Esta es una de las sentencias más repetidas en las cinco temporadas de la serie. El diez de junio estrena la sexta y última temporada de esta serie tan adictiva como deficiente en varias cuestiones narrativas. Las tramas se sostienen en trampas de guión difícilmente verosímiles y que contradicen la construcción de los personajes. El trasfondo histórico, lo que podría haber sido el gran interés de la serie, sirve como una especie de croma inerte sobre los que se desarrollan dramas sentimentales poco elaborados. Ni la neurosis de guerra, el movimiento obrero, el recurso al sortilegio de Churchill o el auge del fascismo pasan de una cortina mal dibujada sobre la que ocurre la ambición y el melodrama familiar de tinte decimonónico. Los conflictos que la mueven, además, son idénticos temporada tras temporada, pero se reproducen en una escala ampliada como el capital, coincidiendo con el ascenso del protagonista, Thomas Shelby.

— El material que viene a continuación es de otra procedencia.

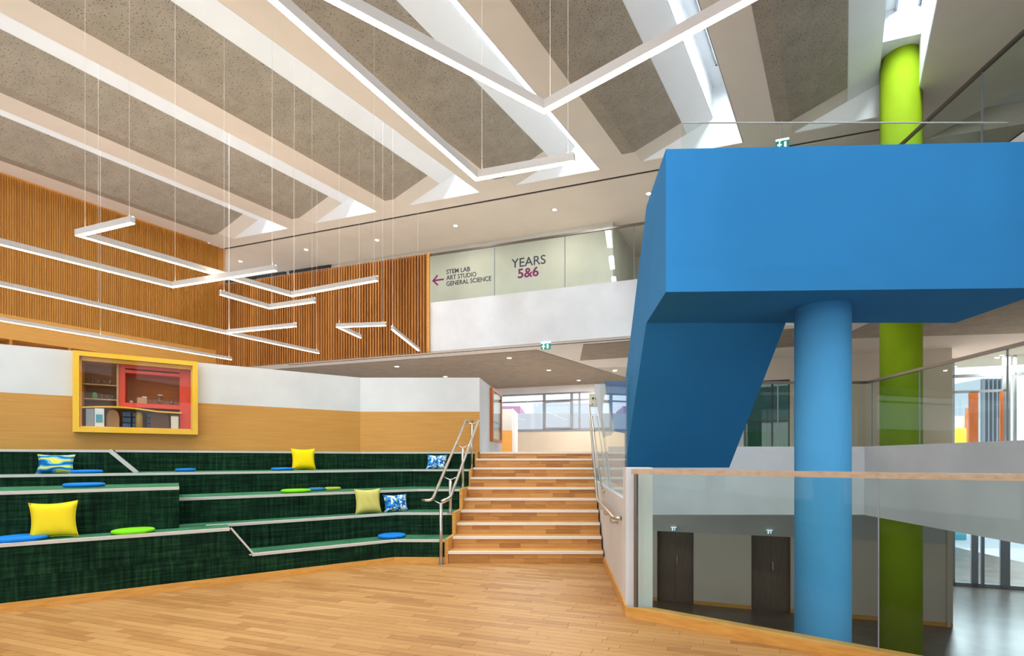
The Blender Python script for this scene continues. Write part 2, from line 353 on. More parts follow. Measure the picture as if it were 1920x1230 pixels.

Sobre Thomas, Tommy, Tom, como en tantas series convertidas en saga de los últimos años, recae la vertebración de todos estos elementos narrativamente deficientes; aún así, creo que es un personaje fallido. Al igual que la mayoría de héroes televisivos a los que me he acercado en estas columnas, el líder de la familia Shelby conjuga la monomanía por un objetivo sin importar los crímenes en los que haya que incurrir con la inteligencia superior de Sherlock Holmes. No solo es capaz de hacer cualquier cosa, sino que lo hace teniendo en cuenta hasta el último detalle para que el plan más descabellado salga a la perfección ante la fe rendida de todos sus secuaces, y todos los espectadores. Sin embargo, el personaje falla porque tratan de inocularle una virtud paradójica con la épica capitalista: la ambigüedad moral del detective hard boiled de la novela negra americana. Es difícilmente compatible comportarse a la vez como Heisenberg en Breaking Bad y Bogart en El sueño eterno. Es prácticamente imposible que se defienda a la vez la explotación capitalista y la búsqueda del beneficio por encima de la vida humana o cualquier otra consideración con una solidaridad de clase o la fraternidad militar de los soldados que pasaron por la I Guerra Mundial. Sin profundizar todo lo que quisiera, esta insoportable contradicción en la psicología del personaje se fundamenta en el paso de la celebración del lumpenproletariado en la primera temporada a la defensa de la familia clánica a partir de la segunda.

Y, a pesar de todo, es adictiva. Posiblemente se deba a una elaboradísima combinación de elementos estéticos que subyugan. Cualquiera que haya visto algún capítulo de serie acordará conmigo en la relevancia emocional de una escena recurrente: Tom Shelby, solo o acompañado por la familia, camina de forma enérgica por diversos espacios con resonancia industrial, chispas y llamaradas franquean como público su desfile, mientras la banda sonora nos deleita con Nick Cave, PJ Harvey, Arctic Monkeys… No es baladí, porque es este componente estético el que da coherencia al contenido y a Thomas Shelby.